No, no soy analista político, soy un ser humano, mortal, común y corriente que trabaja con la esperanza de que, progresivamente, las generaciones que no se conforman con respuestas simples, rindan homenaje a la historia, y se dejen de creer que las opiniones enfurecidas cambiarán la inercia en la que hemos caído.
No veo más alternativa que la Educación, la formación crítica que cierre sus puertas a la invasión que poco a poco va ganando terreno y bombardea el original espíritu de la universidad.

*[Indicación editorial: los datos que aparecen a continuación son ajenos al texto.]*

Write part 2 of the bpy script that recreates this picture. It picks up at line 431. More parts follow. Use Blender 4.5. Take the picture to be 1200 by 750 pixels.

El ámbito universitario, lo entiendo como el espacio de la criticidad, el lugar en el que la realidad externa es precisamente el objeto de estudio, de reflexión. La realidad más allá de los muros de la universidad no es el lugar de los desterrados, pero tampoco es la que determina la validez o pertinencia académica de los planes y programas de estudio. La sociedad inserta en el sentido común, en las estrategias de la supervivencia, esa realidad en la que nos desenvolvemos todos los días es, efectivamente, la que interpela a la academia, exigiéndole que, desde la racionalidad, proponga, de manera sistemática y, sin otro fin que el de desvelar la verdad, los enfoques de la ciencia, los enfoques de la investigación orientados a la construcción de una sociedad justa.
En alguno de sus escritos, Pedro Arrupe, quien fuera superior de la Orden de los Jesuitas, dijo que la educación académica que no está orientada a la generación de la justicia, es una actividad que ha perdido su sentido y es, por tanto, una actividad mutilada.
Un viejo profesor de la Universidad de Deusto, en Bilbao, España, paseaba por entre los “stands” colocados en ocasión de unas jornadas de la Escuela Comercial.
El claustro de aquella construcción estaba convertido en una feria a la que firmas trasnacionales acudieron a promover sus productos y sus servicios.
El docente, uno de los pioneros de la unificación comercial en Europa, (es decir: no era un místico, ni un apocalíptico) dijo, contemplando la dinámica de aquel evento: “Recuerdo cuando esto era una universidad al servicio de la crítica y la reflexión, y no un mercado al servicio del consumo.”
Las universidades, aquí, y en muchas partes del mundo, se preocupan por garantizar que lo que ofrecen pueda ser objeto de consumo; que quienes se forman en sus aulas sean “competentes” y bien capacitados para las exigencias del mercado.
Si en algún momento de la historia, la formación académica e intelectual ha estado al servicio de las ideologías totalitarias; hoy ese totalitarismo le pertenece a un ente amorfo que aparentemente no tiene rostro pero que domina el ritmo de los acontecimientos mundiales: el consumo.
Saber para saber; el estudio para la comprensión del mundo y la búsqueda de sentido; son patrañas e idealismos trasnochados frente a las exigencias de un “mundo cambiante” que requiere “gente capacitada” para vender y comprar. Vender y comprar: la sístole y diástole del corazón de esto que sin saber qué significa, constituye la globalización.
Y he aquí un ejemplo de las consecuencias esquizofrénicas de este nuevo enfoque universitario:
Hace unos días, el rector de la Universidad de las Américas, en Puebla, Luis Ernesto Derbez Bautista, mostraba indignado y en tono denunciante, un estudio que colocó a México en el primer lugar de impunidad, en América.
Efectivamente, un lugar que no es motivo de orgullo. El caso es que ese señor rector, en ocasión de un discurso de bienvenida a estudiantes de nuevo ingreso, se refirió a éstos como “nuestros clientes”, corrigiendo de inmediato ese calificativo y llamándoles “nuestros alumnos”. Un lapsus inocuo, a primera vista.
Pero solo a primera vista, pues abre la pregunta a ese lapsus, así como a las políticas docentes, a sistemas evaluativos y al acento mercantil de las ofertas educativas; pregunta sobre si ese tipo de universidades que tienen clientes más que alumnos, se preocupan en la formación del compromiso social.
Abre la pregunta sobre la coincidencia que hay entre los impunes que egresan de instituciones “renombradas” y los índices de nuestra triste realidad que se burla de la justicia sin que nadie, nunca, tenga la culpa, pero donde todos estamos listos para denunciar.